Há muito mais de dez anos, talvez, uns vinte e poucos, conheço dona Clarice, a mestra artesã da renda de bilro, lá de Salomé, que de uns tempos para cá tornou-se São Sebastião, cidade localizada no micro-clima do agreste alagoano. Tanto ela, como Gustavo Leite, foram-me apresentados pelo meu irmão, ambos em ocasiões distintas, entretanto, num desses encontros familiares, em torno da sua mesa da cozinha. 

Conheci-as sem cerimônias nem honrarias e sem os prefixos que acompanham e nomeiam as pessoas, mas que vêm a torná-las e a tais instantes, momentos luminosos. Diga-se de passagem, conhecer pessoas na cozinha de uma casa, dispensa quaisquer formalidades.

Dona Clarice e eu trocamos um aperto de mão e um abraço apertado. Pessoas como ela, costumam demonstrar plenamente a satisfação de conhecerem as outras e essas coisas se traduzem, também, em nenhuma reserva de contato físico, aproximado, afetuoso e forte. 

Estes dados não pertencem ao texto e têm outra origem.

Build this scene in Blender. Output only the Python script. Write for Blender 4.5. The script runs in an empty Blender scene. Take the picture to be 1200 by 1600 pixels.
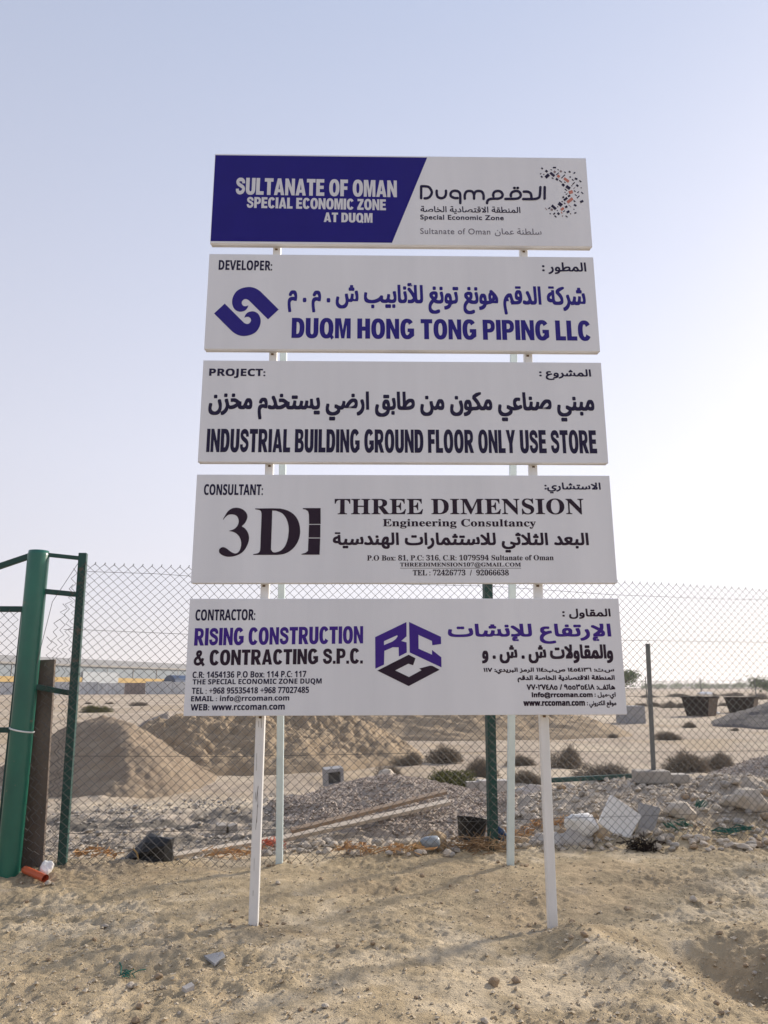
import bpy, bmesh, math, random
import numpy as np
from mathutils import Vector, Matrix
from mathutils.geometry import tessellate_polygon

random.seed(7)
SC = bpy.context.scene
COL = SC.collection
R = math.radians

# ------------------------------------------------------------------ camera
F_PX, PITCH, ROLL, CAM_H = 1172.0, 0.2304, 0.0028, 1.5      # focal length in pixels of a 1200 x 1600 frame
cam = bpy.data.cameras.new('camera')
cam.sensor_fit = 'VERTICAL'
cam.sensor_height = 24.0
cam.lens = 24.0 * F_PX / 1600.0
cam.clip_start = 0.05
cam.clip_end = 20000
cam_o = bpy.data.objects.new('camera', cam)
COL.objects.link(cam_o)
cam_o.matrix_world = Matrix.Translation((0, 0, CAM_H)) @ Matrix.Rotation(math.pi / 2 + PITCH, 4, 'X') @ Matrix.Rotation(-ROLL, 4, 'Z')
SC.camera = cam_o

# ------------------------------------------------------------------ light
SUN_AZ, SUN_EL = 40.0, 25.0            # azimuth counted from +X towards +Y
world = bpy.data.worlds.new('World')
SC.world = world
world.use_nodes = True
wn = world.node_tree
bg = wn.nodes['Background']
sky = wn.nodes.new('ShaderNodeTexSky')
sky.sky_type = 'NISHITA'
sky.sun_disc = False
sky.sun_elevation = R(SUN_EL)
sky.sun_rotation = R(90 - SUN_AZ)
sky.altitude = 0
sky.air_density = 1.0
sky.dust_density = 2.0
sky.ozone_density = 1.6
# dusty desert haze: the clear-sky model veiled by a pale layer that thickens towards the horizon and the sun
SKY_STRENGTH = 0.10
tcw = wn.nodes.new('ShaderNodeTexCoord')
sep = wn.nodes.new('ShaderNodeSeparateXYZ')
wn.links.new(tcw.outputs['Generated'], sep.inputs[0])
veil = wn.nodes.new('ShaderNodeValToRGB')
wn.links.new(sep.outputs[2], veil.inputs[0])
el = veil.color_ramp.elements
el[0].position = 0.0; el[0].color = (.545, .53, .55, 1)
el[1].position = 1.0; el[1].color = (.20, .27, .44, 1)
for p_, c_ in ((.10, (.535, .53, .59, 1)), (.28, (.495, .505, .585, 1)), (.50, (.405, .43, .53, 1)), (.72, (.315, .355, .47, 1))):
    e_ = el.new(p_); e_.color = c_
dotn = wn.nodes.new('ShaderNodeVectorMath'); dotn.operation = 'DOT_PRODUCT'
wn.links.new(tcw.outputs['Generated'], dotn.inputs[0])
dotn.inputs[1].default_value = (math.cos(R(SUN_EL)) * math.cos(R(SUN_AZ)), math.cos(R(SUN_EL)) * math.sin(R(SUN_AZ)), math.sin(R(SUN_EL)))
glow = wn.nodes.new('ShaderNodeMapRange'); glow.interpolation_type = 'SMOOTHSTEP'
glow.inputs[1].default_value = -.2; glow.inputs[2].default_value = 1.0; glow.inputs[3].default_value = .92; glow.inputs[4].default_value = 1.24
wn.links.new(dotn.outputs['Value'], glow.inputs[0])
scl = wn.nodes.new('ShaderNodeVectorMath'); scl.operation = 'SCALE'
wn.links.new(veil.outputs[0], scl.inputs[0]); wn.links.new(glow.outputs[0], scl.inputs['Scale'])
div = wn.nodes.new('ShaderNodeVectorMath'); div.operation = 'SCALE'
div.inputs['Scale'].default_value = 1.0 / SKY_STRENGTH
wn.links.new(scl.outputs[0], div.inputs[0])
mixw = wn.nodes.new('ShaderNodeMix'); mixw.data_type = 'RGBA'; mixw.inputs[0].default_value = .88
wn.links.new(sky.outputs[0], mixw.inputs[6]); wn.links.new(div.outputs[0], mixw.inputs[7])
wn.links.new(mixw.outputs[2], bg.inputs[0])
bg.inputs[1].default_value = SKY_STRENGTH
sun = bpy.data.lights.new('sun', 'SUN')
sun.energy = 3.9
sun.angle = R(5.0)
sun.color = (1.0, 0.90, 0.77)
sun_o = bpy.data.objects.new('sun', sun)
COL.objects.link(sun_o)
sd = Vector((math.cos(R(SUN_EL)) * math.cos(R(SUN_AZ)), math.cos(R(SUN_EL)) * math.sin(R(SUN_AZ)), math.sin(R(SUN_EL))))
sun_o.rotation_euler = sd.to_track_quat('Z', 'Y').to_euler()
sun_o.location = sd * 60

SC.view_settings.view_transform = 'Standard'
SC.view_settings.look = 'None'
SC.view_settings.exposure = 0.55
SC.view_settings.gamma = 1.0
SC.render.engine = 'CYCLES'
SC.cycles.max_bounces = 6
SC.cycles.transparent_max_bounces = 12
SC.cycles.volume_bounces = 1

# ------------------------------------------------------------------ geometry of the view, used to place things at real distances
def ray(px, py):
    X, Y = px - 600.0, 800.0 - py
    cr, sr = math.cos(ROLL), math.sin(ROLL)
    a, b = X * cr + Y * sr, -X * sr + Y * cr
    c, s = math.cos(PITCH), math.sin(PITCH)
    return np.array([a / F_PX, c - b / F_PX * s, s + b / F_PX * c])

def at_y(px, py, Y):
    r = ray(px, py)
    return Vector(np.array([0, 0, CAM_H]) + r * (Y / r[1]))

# ------------------------------------------------------------------ noise
def _hash(ix, iy, seed):
    h = (ix.astype(np.int64) * 374761393 + iy.astype(np.int64) * 668265263 + seed * 974634777) & 0x7fffffff
    h = ((h ^ (h >> 13)) * 1274126177) & 0x7fffffff
    return ((h ^ (h >> 16)) & 0xffff) / 65535.0

def vnoise(x, y, seed=0):
    x = np.asarray(x, float); y = np.asarray(y, float)
    ix, iy = np.floor(x), np.floor(y)
    fx, fy = x - ix, y - iy
    fx = fx * fx * fx * (fx * (fx * 6 - 15) + 10); fy = fy * fy * fy * (fy * (fy * 6 - 15) + 10)
    a = _hash(ix, iy, seed); b = _hash(ix + 1, iy, seed); c = _hash(ix, iy + 1, seed); d = _hash(ix + 1, iy + 1, seed)
    return (a + (b - a) * fx) * (1 - fy) + (c + (d - c) * fx) * fy - 0.5

def fbm(x, y, seed=0, oct=4, gain=0.5):
    t = 0; amp = 1.0; x = np.asarray(x, float); y = np.asarray(y, float)
    for o in range(oct):
        t = t + amp * vnoise(x, y, seed + o * 17)
        x, y = x * 2.03 * 0.8 - y * 2.03 * 0.6 + 3.1, x * 2.03 * 0.6 + y * 2.03 * 0.8 + 1.7
        amp *= gain
    return t

def sstep(a, b, v):
    t = np.clip((np.asarray(v, float) - a) / (b - a), 0, 1)
    return t * t * (3 - 2 * t)

def gauss(x, y, cx, cy, rx, ry, rot=0.0):
    dx, dy = x - cx, y - cy
    c, s = math.cos(rot), math.sin(rot)
    u, v = (dx * c + dy * s) / rx, (-dx * s + dy * c) / ry
    return np.exp(-(u * u + v * v))

FENCE_A, FENCE_SLOPE = (-2.75, 6.90), 0.19
def fence_y(x):
    return FENCE_A[1] + FENCE_SLOPE * (x - FENCE_A[0])

def hgt(x, y):
    x = np.asarray(x, float); y = np.asarray(y, float)
    near = 1 - sstep(9, 16, y)
    mid = 1 - sstep(25, 60, y)
    h = 0.7 * sstep(25, 130, y)
    h = h + 0.05 * fbm(x * 0.7, y * 0.7, 1, 3) * (0.4 + 0.6 * mid)
    h = h + 0.030 * fbm(x * 2.3, y * 2.3, 5, 3) * near
    lump = fbm(x * 7, y * 7, 9, 4, 0.62)
    patch = sstep(-.25, .35, fbm(x * .8, y * .8, 87, 3))
    h = h + 0.015 * np.sign(lump) * np.abs(lump) ** 1.25 * near * (.35 + .9 * patch)
    h = h + 0.030 * np.maximum(0, fbm(x * 17, y * 17, 31, 3, 0.6) - 0.16) * near * (.2 + 1.3 * sstep(0, .45, fbm(x * .9, y * .9, 77, 2)))
    h = h + .015 * fbm(x * 8.5, y * 8.5, 43, 4, .70) * near * (.45 + .8 * patch)
    h = h + (0.006 * fbm(x * 23, y * 23, 41, 2, 0.6) + .013 * vnoise(x * 41, y * 41, 47)) * near * (.5 + .8 * patch)
    # faint wheel ruts crossing the foreground
    for c0, sl in ((4.75, .10), (6.25, .13)):
        d = (y - c0 - sl * x + .25 * vnoise(x * .35, x * 0 + c0, 91))
        h = h - .018 * np.exp(-(d / .13) ** 2) * near + .010 * np.exp(-((np.abs(d) - .22) / .08) ** 2) * near
    # dug ground round the posts
    h = h + 0.035 * gauss(x, y, 1.12, 5.15, .35, .25) + 0.03 * gauss(x, y, -0.7, 5.3, .4, .2)
    h = h + 0.035 * gauss(x, y, 1.05, 6.95, .3, .2) + 0.03 * gauss(x, y, -0.93, 7.05, .3, .2)
    # spoil ridge and hollow on the right
    h = h + 0.11 * gauss(x, y, 1.30, 4.75, .30, .62, 0.25) - 0.02
    h = h - 0.13 * gauss(x, y, 1.88, 4.55, .24, .42, 0.35) + 0.10 * gauss(x, y, 2.42, 4.75, .30, .55, 0.2)
    h = h - 0.04 * gauss(x, y, 1.42, 4.98, .12, .10) + 0.04 * gauss(x, y, -2.2, 4.4, .5, .25)
    # rubble bank beyond the fence on the right, low lip of soil along the fence
    fy = fence_y(x)
    bank = sstep(-.15, .9, y - fy) * (1 - sstep(2.0, 3.6, y - fy)) * sstep(1.0, 2.4, x)
    h = h + bank * (0.27 + 0.12 * fbm(x * 1.6, y * 1.6, 51, 3) + 0.10 * sstep(3.2, 4.6, x))
    h = h + 0.05 * np.exp(-((y - fy - .05) / .22) ** 2) * (0.6 + fbm(x * 2.2, y * 1.0, 61, 2))
    h = h + .05 * fbm(x * 5, y * 5, 73, 4, .65) * sstep(.3, 1.0, y - fy) * (1 - sstep(4, 7, y - fy))
    h = h + 0.10 * fbm(x * 1.3, y * 1.3, 71, 3) * sstep(.3, 1.5, y - fy) * (1 - sstep(6, 12, y - fy)) * 0.6
    return h

_raw = hgt
FEET = [(-.87, 5.46), (1.085, 5.50), (-.93, 7.12), (1.08, 7.02)]
_off = [float(_raw(fx, fy)) - z for (fx, fy), z in zip(FEET, (-.032, -.068, .0, .0))]
def hgt(x, y):
    """the ground is level where the four sign posts enter it"""
    h = _raw(x, y)
    for (fx, fy), o in zip(FEET, _off):
        h = h - o * gauss(x, y, fx, fy, .45, .40)
    return h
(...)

No entanto, abraçar dona Clarice é como trazer para o abraço uma taça de cristal. Mulher franzina, de baixa estatura, esconde no corpo frágil, a maestria das mãos e o talento que lhe ocupa com o ato de fazer, o debulhar das proezas da sua imaginação. Ela cristaliza o momento das linhas que se entrelaçam, na criação de rendas espetaculares, largas, estreitas, delicadas, de diversos motivos.

O belo artesanato é elaborado a partir de rústicos instrumentos. Bilros e linhas sobre uma almofada, e à frente dela, a mestra Clarice Severiano dos Santos, que joga as pequenas peças de madeira, para um canto e para outro, as peças que dançam um esquisito balé, no espaço vertiginoso das suas mãos. 

Um balé de dedos ágeis, como aranhas tecendo arte, para registrar no tempo a presença de uma mulher simples, que tem a natureza de uma daquelas Parcas, deusas gregas, que tecem o fio do destino humano.

Dona Clarice preconiza com suas rendas, a nossa intrínseca necessidade de criar e recriar o belo, como conexão àquilo que lembra a nós mesmos o que somos e do que somos capazes. E somos, ainda, capazes de resistir às intenções da massificação cultural que elimina a originalidade da criação individual, como expressão do eu sou.